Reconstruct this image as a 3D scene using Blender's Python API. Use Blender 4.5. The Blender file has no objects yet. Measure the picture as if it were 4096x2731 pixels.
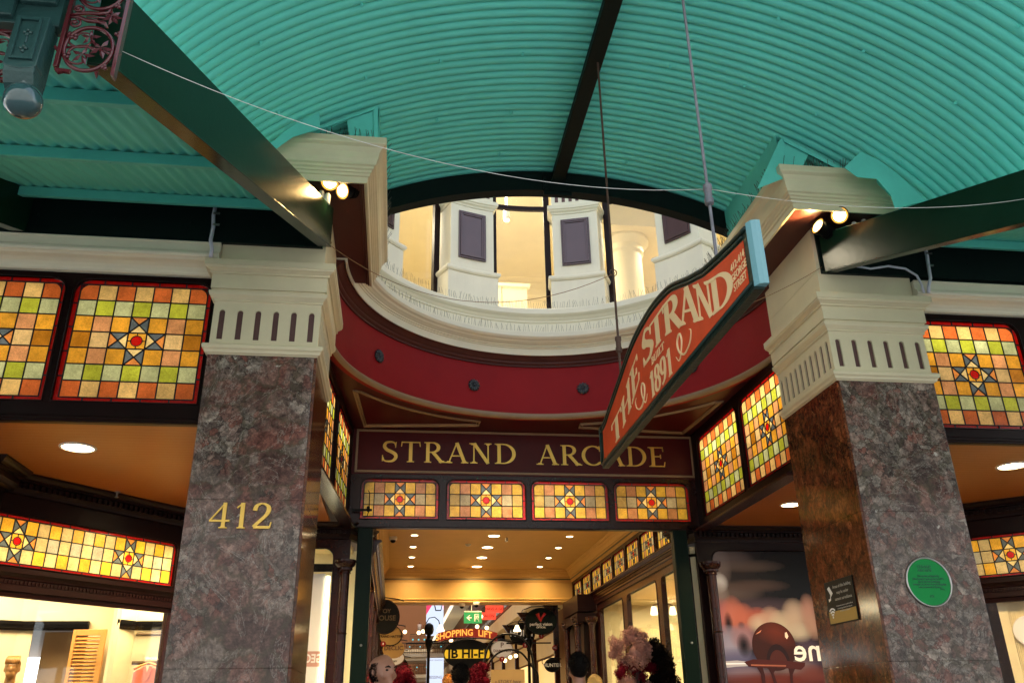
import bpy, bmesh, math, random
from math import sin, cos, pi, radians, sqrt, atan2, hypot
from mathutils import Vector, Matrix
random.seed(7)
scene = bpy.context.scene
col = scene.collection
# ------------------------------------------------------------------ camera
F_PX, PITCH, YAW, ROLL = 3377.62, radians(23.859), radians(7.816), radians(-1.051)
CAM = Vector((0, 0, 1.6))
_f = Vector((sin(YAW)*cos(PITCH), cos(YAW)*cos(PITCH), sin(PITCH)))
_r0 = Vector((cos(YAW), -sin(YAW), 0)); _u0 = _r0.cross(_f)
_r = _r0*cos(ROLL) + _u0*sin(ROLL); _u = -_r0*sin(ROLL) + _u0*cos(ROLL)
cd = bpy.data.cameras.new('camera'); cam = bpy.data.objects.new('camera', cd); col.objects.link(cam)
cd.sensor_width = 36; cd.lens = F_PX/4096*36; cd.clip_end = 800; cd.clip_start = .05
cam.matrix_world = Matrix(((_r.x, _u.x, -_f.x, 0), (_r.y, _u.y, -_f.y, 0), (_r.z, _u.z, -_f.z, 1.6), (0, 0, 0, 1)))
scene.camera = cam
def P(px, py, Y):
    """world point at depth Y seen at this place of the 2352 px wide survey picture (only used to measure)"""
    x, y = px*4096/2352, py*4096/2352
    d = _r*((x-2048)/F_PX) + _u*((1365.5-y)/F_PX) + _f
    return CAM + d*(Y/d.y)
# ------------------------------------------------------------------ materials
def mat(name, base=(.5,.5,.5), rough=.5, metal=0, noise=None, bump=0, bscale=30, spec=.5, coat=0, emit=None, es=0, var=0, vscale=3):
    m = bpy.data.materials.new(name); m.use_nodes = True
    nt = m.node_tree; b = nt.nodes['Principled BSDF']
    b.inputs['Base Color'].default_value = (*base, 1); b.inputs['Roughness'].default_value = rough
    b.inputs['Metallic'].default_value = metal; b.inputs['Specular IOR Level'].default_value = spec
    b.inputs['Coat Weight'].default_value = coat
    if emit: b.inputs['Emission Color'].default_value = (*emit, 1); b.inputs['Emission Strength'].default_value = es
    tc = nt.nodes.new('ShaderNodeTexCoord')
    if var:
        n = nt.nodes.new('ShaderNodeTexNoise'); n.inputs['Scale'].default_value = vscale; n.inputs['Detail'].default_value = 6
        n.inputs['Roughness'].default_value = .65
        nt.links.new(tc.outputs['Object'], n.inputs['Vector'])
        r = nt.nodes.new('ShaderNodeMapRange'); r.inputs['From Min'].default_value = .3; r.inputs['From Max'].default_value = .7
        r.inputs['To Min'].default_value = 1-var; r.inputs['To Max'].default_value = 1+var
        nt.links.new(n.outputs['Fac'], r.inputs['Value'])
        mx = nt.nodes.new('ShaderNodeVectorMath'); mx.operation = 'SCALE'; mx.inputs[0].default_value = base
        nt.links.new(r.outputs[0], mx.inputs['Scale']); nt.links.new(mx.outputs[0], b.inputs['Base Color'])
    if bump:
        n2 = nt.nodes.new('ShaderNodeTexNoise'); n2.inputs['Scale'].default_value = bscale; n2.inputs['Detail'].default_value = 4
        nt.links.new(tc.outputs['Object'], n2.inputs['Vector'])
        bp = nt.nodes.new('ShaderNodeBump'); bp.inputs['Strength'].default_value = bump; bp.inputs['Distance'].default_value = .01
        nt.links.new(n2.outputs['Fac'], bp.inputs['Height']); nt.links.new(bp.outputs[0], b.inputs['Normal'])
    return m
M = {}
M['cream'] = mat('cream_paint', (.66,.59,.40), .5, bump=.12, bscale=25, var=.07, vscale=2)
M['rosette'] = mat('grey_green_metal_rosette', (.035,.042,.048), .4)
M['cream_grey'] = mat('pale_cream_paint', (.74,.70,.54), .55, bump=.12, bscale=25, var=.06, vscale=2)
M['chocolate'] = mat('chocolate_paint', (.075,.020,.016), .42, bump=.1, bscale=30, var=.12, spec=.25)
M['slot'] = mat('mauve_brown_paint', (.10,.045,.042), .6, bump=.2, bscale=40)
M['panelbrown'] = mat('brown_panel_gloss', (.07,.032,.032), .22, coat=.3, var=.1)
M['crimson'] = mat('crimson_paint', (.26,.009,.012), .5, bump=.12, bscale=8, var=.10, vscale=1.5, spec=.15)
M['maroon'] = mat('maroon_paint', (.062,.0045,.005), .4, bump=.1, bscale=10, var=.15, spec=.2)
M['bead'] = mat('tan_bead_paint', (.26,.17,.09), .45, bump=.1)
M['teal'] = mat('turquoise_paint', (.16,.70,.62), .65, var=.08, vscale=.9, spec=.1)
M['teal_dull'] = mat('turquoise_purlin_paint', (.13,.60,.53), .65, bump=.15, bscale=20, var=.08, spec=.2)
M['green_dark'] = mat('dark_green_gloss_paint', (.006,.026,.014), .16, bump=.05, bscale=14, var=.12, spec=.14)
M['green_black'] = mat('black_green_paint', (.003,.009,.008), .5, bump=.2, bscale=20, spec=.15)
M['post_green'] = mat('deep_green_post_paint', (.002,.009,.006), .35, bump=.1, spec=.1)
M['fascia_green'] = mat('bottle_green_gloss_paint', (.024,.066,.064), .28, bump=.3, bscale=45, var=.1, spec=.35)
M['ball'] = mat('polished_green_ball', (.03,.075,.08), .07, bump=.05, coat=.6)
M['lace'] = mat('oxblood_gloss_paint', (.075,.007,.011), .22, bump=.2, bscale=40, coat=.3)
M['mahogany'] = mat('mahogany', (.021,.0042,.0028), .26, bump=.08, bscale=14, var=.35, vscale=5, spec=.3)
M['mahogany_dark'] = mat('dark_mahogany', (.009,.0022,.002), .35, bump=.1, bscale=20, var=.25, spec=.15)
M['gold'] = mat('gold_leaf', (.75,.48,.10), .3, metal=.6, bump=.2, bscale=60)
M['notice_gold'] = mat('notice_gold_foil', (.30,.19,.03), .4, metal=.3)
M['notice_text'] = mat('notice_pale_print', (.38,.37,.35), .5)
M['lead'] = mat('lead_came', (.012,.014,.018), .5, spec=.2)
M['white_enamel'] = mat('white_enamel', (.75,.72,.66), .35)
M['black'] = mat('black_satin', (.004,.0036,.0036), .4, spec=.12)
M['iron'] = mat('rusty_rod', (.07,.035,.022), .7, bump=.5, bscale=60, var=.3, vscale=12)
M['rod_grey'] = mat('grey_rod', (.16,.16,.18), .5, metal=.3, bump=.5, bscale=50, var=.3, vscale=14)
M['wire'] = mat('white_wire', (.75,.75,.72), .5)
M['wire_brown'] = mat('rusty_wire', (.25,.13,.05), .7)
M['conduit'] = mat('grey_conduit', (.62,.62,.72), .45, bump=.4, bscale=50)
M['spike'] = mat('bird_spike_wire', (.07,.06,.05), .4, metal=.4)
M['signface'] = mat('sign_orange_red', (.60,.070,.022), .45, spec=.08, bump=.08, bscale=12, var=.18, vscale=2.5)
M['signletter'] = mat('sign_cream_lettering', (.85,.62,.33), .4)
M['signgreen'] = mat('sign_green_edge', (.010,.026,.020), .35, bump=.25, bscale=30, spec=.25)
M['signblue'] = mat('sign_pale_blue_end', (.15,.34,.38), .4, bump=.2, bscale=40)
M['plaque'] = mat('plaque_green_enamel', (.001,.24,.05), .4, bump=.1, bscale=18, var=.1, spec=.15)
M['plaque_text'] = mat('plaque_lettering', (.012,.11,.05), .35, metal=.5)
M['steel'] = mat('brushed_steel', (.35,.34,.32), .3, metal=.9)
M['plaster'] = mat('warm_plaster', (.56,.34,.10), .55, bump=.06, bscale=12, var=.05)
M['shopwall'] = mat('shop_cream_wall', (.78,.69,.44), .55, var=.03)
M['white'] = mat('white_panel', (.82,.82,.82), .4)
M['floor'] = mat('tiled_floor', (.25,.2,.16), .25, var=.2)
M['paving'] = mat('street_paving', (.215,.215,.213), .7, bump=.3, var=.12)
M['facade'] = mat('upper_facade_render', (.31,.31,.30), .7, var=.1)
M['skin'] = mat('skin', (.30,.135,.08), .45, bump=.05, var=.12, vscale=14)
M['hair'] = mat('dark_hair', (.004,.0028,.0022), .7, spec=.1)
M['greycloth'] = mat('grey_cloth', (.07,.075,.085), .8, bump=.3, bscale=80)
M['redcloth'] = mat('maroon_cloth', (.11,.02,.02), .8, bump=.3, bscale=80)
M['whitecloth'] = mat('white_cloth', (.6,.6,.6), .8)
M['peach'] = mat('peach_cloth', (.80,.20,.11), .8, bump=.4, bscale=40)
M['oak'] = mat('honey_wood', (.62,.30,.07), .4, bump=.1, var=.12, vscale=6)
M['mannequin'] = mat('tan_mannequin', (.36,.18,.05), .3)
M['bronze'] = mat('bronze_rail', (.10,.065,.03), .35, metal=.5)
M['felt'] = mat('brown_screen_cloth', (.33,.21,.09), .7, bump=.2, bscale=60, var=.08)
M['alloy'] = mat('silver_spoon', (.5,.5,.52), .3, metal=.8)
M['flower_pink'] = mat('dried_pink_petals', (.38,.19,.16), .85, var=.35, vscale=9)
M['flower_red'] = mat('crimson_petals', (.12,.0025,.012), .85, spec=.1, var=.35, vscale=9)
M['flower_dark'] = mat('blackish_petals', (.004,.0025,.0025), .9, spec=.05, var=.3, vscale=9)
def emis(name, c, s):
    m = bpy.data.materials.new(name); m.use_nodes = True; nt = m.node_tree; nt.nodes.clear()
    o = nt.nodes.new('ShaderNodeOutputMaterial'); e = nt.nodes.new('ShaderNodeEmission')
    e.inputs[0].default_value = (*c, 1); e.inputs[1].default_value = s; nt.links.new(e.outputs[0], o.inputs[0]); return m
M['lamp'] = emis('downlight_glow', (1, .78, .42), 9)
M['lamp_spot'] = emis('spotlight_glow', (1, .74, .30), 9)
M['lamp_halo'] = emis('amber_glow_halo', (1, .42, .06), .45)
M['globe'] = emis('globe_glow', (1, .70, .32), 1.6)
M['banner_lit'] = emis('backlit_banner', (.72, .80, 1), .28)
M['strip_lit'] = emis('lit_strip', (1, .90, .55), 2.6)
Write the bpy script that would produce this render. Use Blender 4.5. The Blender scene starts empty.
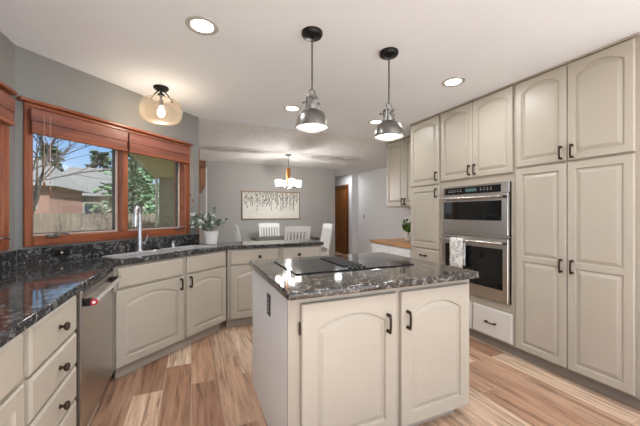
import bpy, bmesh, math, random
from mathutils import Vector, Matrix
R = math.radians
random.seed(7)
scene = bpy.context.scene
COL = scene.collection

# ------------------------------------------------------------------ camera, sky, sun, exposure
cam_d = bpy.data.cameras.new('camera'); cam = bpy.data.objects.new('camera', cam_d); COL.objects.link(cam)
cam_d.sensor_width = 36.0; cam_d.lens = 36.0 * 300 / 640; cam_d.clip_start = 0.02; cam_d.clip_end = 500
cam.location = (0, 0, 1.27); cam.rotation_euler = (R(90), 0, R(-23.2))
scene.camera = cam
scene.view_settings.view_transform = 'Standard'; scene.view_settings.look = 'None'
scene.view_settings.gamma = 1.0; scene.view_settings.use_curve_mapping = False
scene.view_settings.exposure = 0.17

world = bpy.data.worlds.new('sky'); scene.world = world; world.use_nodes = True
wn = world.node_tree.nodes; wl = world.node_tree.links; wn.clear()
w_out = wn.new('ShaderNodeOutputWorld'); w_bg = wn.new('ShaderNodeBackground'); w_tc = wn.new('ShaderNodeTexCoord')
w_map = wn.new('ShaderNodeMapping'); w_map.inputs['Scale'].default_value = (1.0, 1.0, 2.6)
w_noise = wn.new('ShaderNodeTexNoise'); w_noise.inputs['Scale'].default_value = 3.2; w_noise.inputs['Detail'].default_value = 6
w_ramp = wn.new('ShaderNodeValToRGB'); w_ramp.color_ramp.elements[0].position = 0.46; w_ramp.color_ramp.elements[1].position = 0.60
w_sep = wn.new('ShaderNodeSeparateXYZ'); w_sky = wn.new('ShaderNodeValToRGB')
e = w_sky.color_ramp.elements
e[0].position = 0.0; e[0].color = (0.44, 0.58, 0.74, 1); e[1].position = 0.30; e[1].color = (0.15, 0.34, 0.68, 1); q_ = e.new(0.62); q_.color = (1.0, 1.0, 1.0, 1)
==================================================
● EXERCISE INSTRUCTIONS
Find and copy each line above that includes the string "this".

● ANSWER TO THE EXERCISE
Reconstruct this image as a 3D scene using Blender's Python API. Use Blender 4.5. The Blender file has no objects yet. Measure the picture as if it were 4096x2731 pixels.
    """world point at depth Y seen at this place of the 2352 px wide survey picture (only used to measure)"""
Write the bpy script that would produce this render. Use Blender 4.5. The Blender scene starts empty.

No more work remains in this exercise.